"Desinteresse gera impunidade"
Tico Santa Cruz
A pessoa que comete um crime, se for de classe social alta, já conta com a impunidade, graças às brechas do sistema e da legislação criminal. A justiça está sempre aberta à interpretação da lei, e o juízes tendem a interpretar a favor de quem tem bons advogados. Há excesso de processos, muitos atrasam e vencem, e as pessoas ficam livres da punição.
Temos uma história de segregação, com relação à educação e à inclusão. Os primeiros historiadores responsáveis por escrever a História do Brasil não incluíram as raízes brasileiras, os índios e negros, não abordaram a sociedade em sua diversidade.
A legislação é escrita e mantida por quem está no poder, se beneficia da impunidade e mantém o sistema. Aqueles que deveriam ser os principais responsáveis por cuidar dos interesses de toda a nação geram mecanismos e brechas pra que eles próprios não sejam punidos ou flagrados pelas garras da lei.
E a sociedade brasileira não enxerga o que é público como responsabilidade dela. Não se enxerga como um todo, mas de forma individual. “Se não me atinge diretamente, não me interessa”. Se tenho condição de pagar plano de saúde e escola particular, se tenho um carro que me dá transporte seguro, então pouco importa se não existe educação de qualidade para todos ou se o sistema de saúde é péssimo.
O desvio de verbas públicas deveria ser motivo para uma indignação geral. Mesmo que eu não usufrua do serviço público que perde recursos para a corrupção, estou no contexto da sociedade que vai sofrer as conseqüências. Não assumir responsabilidade pelo que é público colabora para manter esse sistema como uma regra, não exceção.

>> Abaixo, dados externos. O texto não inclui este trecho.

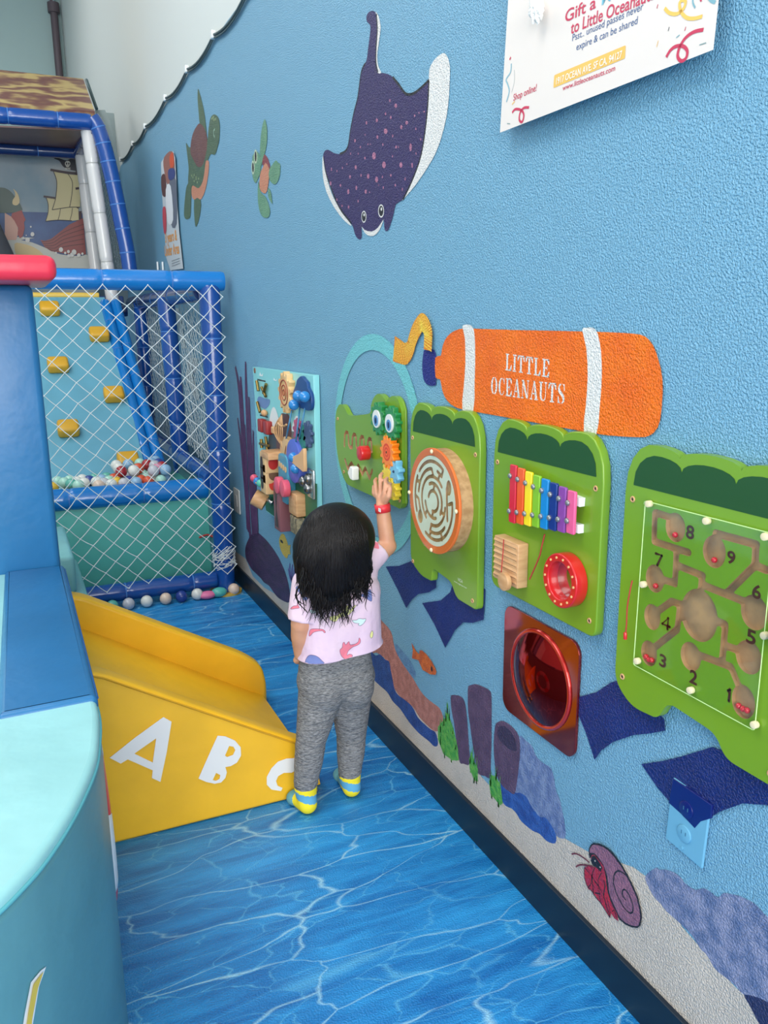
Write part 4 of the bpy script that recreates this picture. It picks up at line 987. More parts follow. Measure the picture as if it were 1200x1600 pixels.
for a, b in (((120, 200), (135, 290)), ((165, 260), (200, 340)), ((205, 230), (180, 310)), ((125, 390), (150, 480)), ((160, 720), (165, 800)), ((200, 700), (215, 820)), ((150, 760), (225, 780))):
    tube('metal_latch', [onx(380 + a[0] / 5.715, 560 + a[1] / 5.715, -.035), onx(380 + b[0] / 5.715, 560 + b[1] / 5.715, -.035)], .007, mat('brass', (150, 124, 70), .3, metal=.9), PT, 8)
sph('bead', onx(380 + 188 / 5.715, 560 + 487 / 5.715, -.04), (.015, .022, .015), BEECH, PT, 12)
boxo('wooden_knob', tuple(onx(380 + 275 / 5.715, 560 + 640 / 5.715, -.04)), (.02, .035, .03), BEECH, PT, .006)

# --- red dome mirror
mr = thing('safety_mirror', (0, 1.46, .455), 'square red domed mirror under the xylophone board', 'mirror')
RM = mat('red_mirror', (150, 24, 22), .06, metal=.9)
solid('plate', [rrect(1.314, 1.606, .458, .733, .032)], -.008, -.001, mat('red_acrylic', (140, 18, 16), .08, metal=.75, coat=1), mr, bev=.0012)
mc = (1.452, .597); mrad = .112
ring('dome_rim', (-.009, *mc), mrad, .006, mat('dome_rim', (200, 40, 28), .12, metal=.5, coat=1), mr, seg=64, sides=10, sx=.8)
bm = bmesh.new(); prev = None; Hh = .032
for i in range(15):
    t = i / 14; rr_ = mrad * t; x = -.009 - Hh * (1 - t * t)
    cur = [bm.verts.new((x, mc[0] + rr_ * math.cos(2 * math.pi * j / 64), mc[1] + rr_ * math.sin(2 * math.pi * j / 64))) for j in range(64)] if i else [bm.verts.new((x, *mc))]
    if i == 1:
        for j in range(64): bm.faces.new((prev[0], cur[j], cur[(j + 1) % 64]))
    elif i > 1:
        for j in range(64): bm.faces.new((prev[j], cur[j], cur[(j + 1) % 64], prev[(j + 1) % 64]))
    prev = cur
bmesh.ops.recalc_face_normals(bm, faces=bm.faces[:]); dm = bmput('dome', bm, RM, mr, 180)

# --- sockets
so = thing('wall_socket', (0, .985, .436), 'painted wall socket, navy on top and light blue below', 'wall socket')
SB = mat('socket_blue', (108, 170, 200), .35)
solid('cover_plate', [rounded([(1.030, .574), (.938, .571), (.944, .437), (1.036, .443)], .004)], -.007, -.001, SB, so, bev=.002)
nav = solid('navy_paint', [tw(OUT, [(195, 137), (428, 299), (418, 378), (360, 395), (325, 435), (245, 350), (171, 284)], -.0074)], -.0078, -.0012, mat('socket_navy', (16, 30, 104), .25, coat=.4), so, bev=.001); nav['label'] = 'navy upper half'
for q, m_ in (((275, 325), mat('socket_navy', (16, 30, 104), .25, coat=.4)), ((262, 468), SB)):
    p = tw(OUT, [q], -.008)[0]; u_ = cyl('socket_face', (-.0095, *p), (-.0065, *p), .0165, m_, so, seg=28, bev=.0008)
    for dy_ in (-.005, .005): boxo('slot', (-.0097, p[0] + dy_, p[1] + .002), (.0006, .0015, .007), mat('slot_dark', (60, 110, 140), .5), u_)
cyl('screw', (-.0085, *tw(OUT, [(250, 553)], -.007)[0]), (-.006, *tw(OUT, [(250, 553)], -.007)[0]), .003, SB, so, seg=12)
sw = thing('wall_plate', (0, 4.23, .412), 'white electrical wall plate low on the wall beside the net post', 'wall plate')
solid('cover_plate', [rrect(4.18, 4.295, .412, .543, .006)], -.008, -.001, mat('ivory_plate', (206, 204, 196), .4), sw, bev=.002)
boxo('switch', (-.009, 4.237, .478), (.004, .03, .062), mat('ivory_dark', (176, 174, 168), .4), sw, .001)

# ================================================================ posters and lights
PA = mat('poster_paper', (224, 214, 207), .45)
po = thing('poster', (0, 1.335, 1.797), 'large white gift pass poster at the top right of the wall', 'poster')


def pxf(y, z): return -.006 - .026 * min(1, max(0, (2.3 - z) / .5)) - .006 * max(0, (1.6 - abs(y)) * 0)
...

Meu objetivo, ao ir a escolas, faculdades, presídios, carceragens, é tentar clarear a questão desse mecanismo: entender o que existe é o primeiro passo para se situar e ver de que forma você faz parte da engrenagem. Você vai a uma escola pública em Duque de Caxias (RJ) e descobre que ela não tem teto. E o governo vem dizer que vai colocar ar condicionado em todas as escolas. Aqueles alunos têm que ter consciência de que sua escola e o poder público estão diretamente ligados. Se eles, os alunos que usufruem do serviço, não se colocam, o paradigma se mantém. É preciso unir forças para revertê-lo, e tornar o público, público.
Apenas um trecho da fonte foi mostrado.